Spirituality and a need for imagining progress

Our culture seems invested in the idea of progress. Yes, there is scientific and technological progress, and in some ways social progress. But is it inevitable? Only for a while, and it depends on a shared understanding of what that progress consists of and where it’s headed.

The idea of inevitable social progress is not so strong anymore. We see that it comes from a certain European mindset that’s not shared by everyone. It also comes from wishful thinking and a need to feel we are heading towards something better. And the current erosion of democracy and ecological crisis may also make us question the idea of inevitable progress.

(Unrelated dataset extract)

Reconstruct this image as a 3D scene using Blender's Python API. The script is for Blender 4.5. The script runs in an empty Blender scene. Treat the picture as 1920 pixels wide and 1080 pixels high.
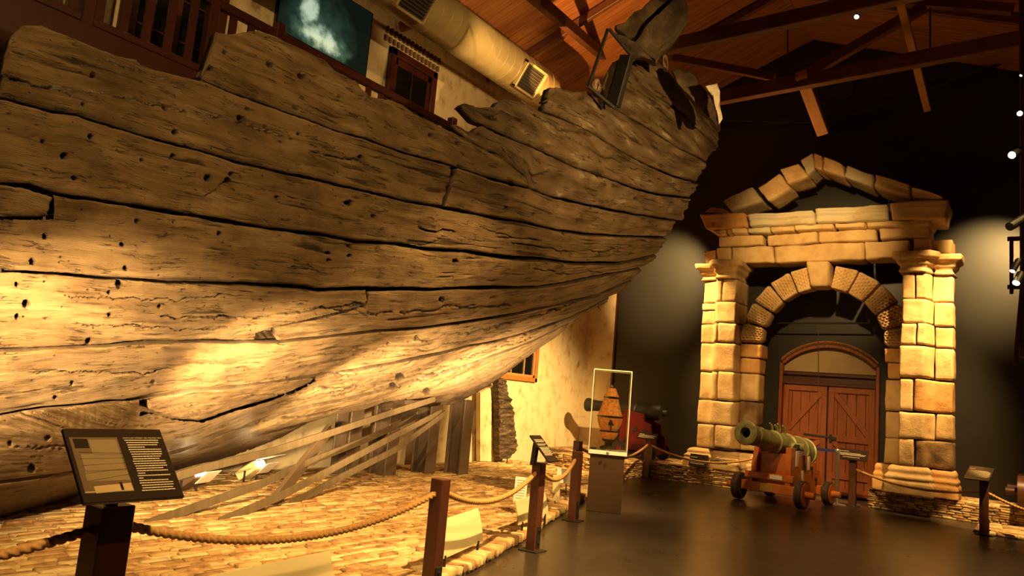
import bpy, math, random
import numpy as np
from mathutils import Vector, Matrix, noise as mnoise
random.seed(7)
SC = bpy.context.scene
# ------------------------------------------------------------------ camera
F = 1435.; RHO = math.radians(5); PIT = math.radians(7.78)
UP = np.array([math.sin(RHO)*math.cos(PIT), math.cos(RHO)*math.cos(PIT), math.sin(PIT)])
VY = np.array([990, -(823.6-540), F]); VY /= np.linalg.norm(VY); VY -= UP*VY.dot(UP); VY /= np.linalg.norm(VY)
VX = np.cross(VY, UP)
if VX[0] < 0: VX = -VX
M = np.array([VX, VY, UP]); C0 = np.array([0, 0, 1.5])
def ray(x, y): return M @ np.array([(x-960)/F, -(y-540)/F, 1.])
def P(x, y, d): return C0 + ray(x, y)*d
def G(x, y, z=0): r = ray(x, y); return C0 + r*((z-C0[2])/r[2])
def WX(x, y, X): r = ray(x, y); return C0 + r*(X/r[0])
def WY(x, y, Y): r = ray(x, y); return C0 + r*(Y/r[1])
cam = bpy.data.cameras.new('camera'); camo = bpy.data.objects.new('camera', cam)
SC.collection.objects.link(camo); SC.camera = camo
cam.sensor_width = 36; cam.lens = F/1920*36; cam.clip_start = .05; cam.clip_end = 200
R = Matrix(((M[0][0], M[0][1], -M[0][2]), (M[1][0], M[1][1], -M[1][2]), (M[2][0], M[2][1], -M[2][2])))
camo.matrix_world = Matrix.Translation(Vector(C0)) @ R.to_4x4()
SC.view_settings.view_transform = 'Standard'; SC.view_settings.look = 'None'
SC.view_settings.exposure = 0.0; SC.view_settings.gamma = 1; SC.view_settings.use_curve_mapping = False
# ------------------------------------------------------------------ world + lamps
W = bpy.data.worlds.new('world'); SC.world = W; W.use_nodes = True
W.node_tree.nodes['Background'].inputs[0].default_value = (1, .55, .25, 1)
W.node_tree.nodes['Background'].inputs[1].default_value = 0.012
WARM = (1, .62, .21)
PALEW = (1, .67, .29)
def spot(name, loc, tgt, power, size=40, blend=.6, col=WARM, rad=.05):
    l = bpy.data.lights.new(name, 'SPOT'); l.energy = power; l.color = col; l.spot_size = math.radians(size)
    l.spot_blend = blend; l.shadow_soft_size = rad
    o = bpy.data.objects.new(name, l); SC.collection.objects.link(o); o.location = loc
    o.rotation_euler = (Vector(tgt)-Vector(loc)).to_track_quat('-Z', 'Y').to_euler(); return o
def area(name, loc, tgt, power, sx, sy, col=WARM):
    l = bpy.data.lights.new(name, 'AREA'); l.energy = power; l.color = col; l.shape = 'RECTANGLE'; l.size = sx; l.size_y = sy
    o = bpy.data.objects.new(name, l); SC.collection.objects.link(o); o.location = loc
    o.rotation_euler = (Vector(tgt)-Vector(loc)).to_track_quat('-Z', 'Y').to_euler(); return o
# hull wash: unseen spots added along the rope line to brighten it, and between the straps
spot('hull_fill_near', (-3.75, .8, 1.5), (-5.4, 2.6, 1.45), 3200, 50, 1, PALEW, .04)
spot('hull_fill_front', (-4.2, 3.3, 1.0), (-6.1, 4.5, 1.5), 2300, 66, 1, PALEW, .04)
spot('hull_fill_mid', (-4.95, 5.5, .3), (-6.9, 6.9, 1.75), 3200, 72, 1, PALEW, .04)
spot('hull_fill_keel', (-5.6, 7.9, .3), (-7.1, 9.0, 2.1), 2900, 74, 1, PALEW, .04)
spot('hull_uplight_back', (-7.4, 5.6, .35), (-6.4, 7.2, 2.2), 160, 90, 1, rad=.05)
spot('hull_wash_ceiling', (2.5, 1.0, 6.5), (-5, 4.3, 3.6), 3000, 66, 1, rad=.1)
spot('hull_wash_stern', (1.4, 6.5, 4.1), (-4.4, 8.8, 4.7), 1900, 48, 1, rad=.04)
spot('paving_wash', (-1.2, 6.0, 5.2), (-5.1, 6.2, 0), 3800, 58, .9, rad=.05)
spot('paving_wash_far', (-1.8, 9.0, 4.6), (-6.2, 10.6, 0), 2200, 42, .9, rad=.05)
spot('paving_wash_near', (-1.2, 1.5, 5.5), (-4.6, 3.0, 0), 1500, 50, .9, rad=.1)
# wall and portico
spot('wall_wash', (-4.6, 12.5, 3.2), (-9.4, 14.3, .7), 3600, 62, .9, rad=.05)
spot('portico_left', (-7.0, 14.1, 6.3), (-5.85, 15.6, 3.1), 4200, 40, 1, rad=.06)
spot('portico_right', (-.5, 14.0, 6.2), (-1.45, 15.6, 3.0), 4600, 40, 1, rad=.06)
spot('wall_glow_left', (-6.9, 13.4, 6.0), (-7.45, 16.9, 4.4), 2600, 42, 1, rad=.06)
spot('wall_glow_right', (-.2, 13.6, 6.0), (-.85, 16.9, 4.4), 2200, 40, 1, rad=.06)
spot('portico_top', (-2.6, 10.5, 5.6), (-3.8, 15.8, 4.9), 1700, 40, 1, rad=.08)
spot('portico_low', (-1.5, 7.0, 6.8), (-3.7, 15.6, 1.7), 4200, 24, 1, rad=.08)
spot('gun_wash', (-3.0, 9.0, 6.9), (-3.7, 14.3, .8), 1300, 26, .9, rad=.08)
spot('door_wash', (-5.4, 11.5, 6.0), (-4.2, 16.8, 1.4), 500, 13, .5, rad=.05)
spot('platform_right', (.8, 12.0, 5.5), (-.35, 14.9, .2), 3500, 20, .3, rad=.05)
spot('case_spot', (-3.4, 8.2, 5.5), (-5.0, 9.9, 1.35), 1700, 20, .7, rad=.03)
spot('red_gun_spot', (-5.5, 13.0, 6.5), (-7.3, 15.5, 1.0), 90, 30, .9, rad=.05)
spot('roof_uplight', (-6.6, 9.4, 5.6), (-7.2, 12.3, 8.7), 1100, 32, .25, col=(1, .5, .14), rad=.02)
spot('roof_uplight_far', (-4.0, 13.6, 5.2), (-4.2, 14.2, 9.9), 85, 130, 1, col=(1, .5, .14), rad=.1)
spot('duct_wash', (-5.2, 8.6, 5.6), (-7.6, 9.8, 7.1), 520, 50, .8, rad=.05)
spot('gallery_wash', (-8.7, 5.0, 7.2), (-9.4, 5.4, 5.2), 30, 140, 1, rad=.1)
spot('floor_glow', (1.5, 12.5, 7.2), (-.9, 8.2, 0), 2600, 60, 1, rad=.3)  # added spot standing in for the glow reflected in the floor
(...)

So what about western spiritual circles? Here too, we sometimes find an idea of not only progress but inevitable progress. Whatever happens is taken as a sign that we are burning out old karma, or healing something, or that whatever is coming up is on its way out and leaving our system, or that something, in general, is progressing and going in the right direction.

Here too, I understand there are psychological reasons for it. It makes us feel better about ourselves and what’s happening, and we can say it to someone else to feel better about what’s happening with them.

But is it true? Can we know for certain it’s true?

What happens when I hold onto the thought as true? I invest energy into an idea of a timeline, and I get drawn into those ideas as if they are the actual past and future. I use the idea to feel better about myself and my life. I feel a need to support and protect the idea, and seek out others who agree. I feel threatened if someone or something appears to contradict the idea.

How would it be to not have that thought? I find it’s more freeing. It’s more aligned with what’s true for me – that I cannot know.

Is there a truth in the reversals? It depends on the specific situation, of course. Sometimes, what we see as progress can also be seen as a regression. And the reversal that there is no progress has validity in it. I cannot know if there is progress, or if it is as I see it, and these ideas of progress are not inherent in life itself.

So, for me, I prefer to question this thought and hold it very lightly if at all. Yes, I can make a situation meaningful for me. I can relate to it in a way that may invite in healing and perhaps some maturing and clarity. I can use it in a way that seems constructive. That’s about it, and it’s enough.

I don’t need to imagine progress inherent in what happens. I can relate to what’s here in a way that makes sense to me. This is more aligned with what’s honest for me, and it brings me back to what I can do something about.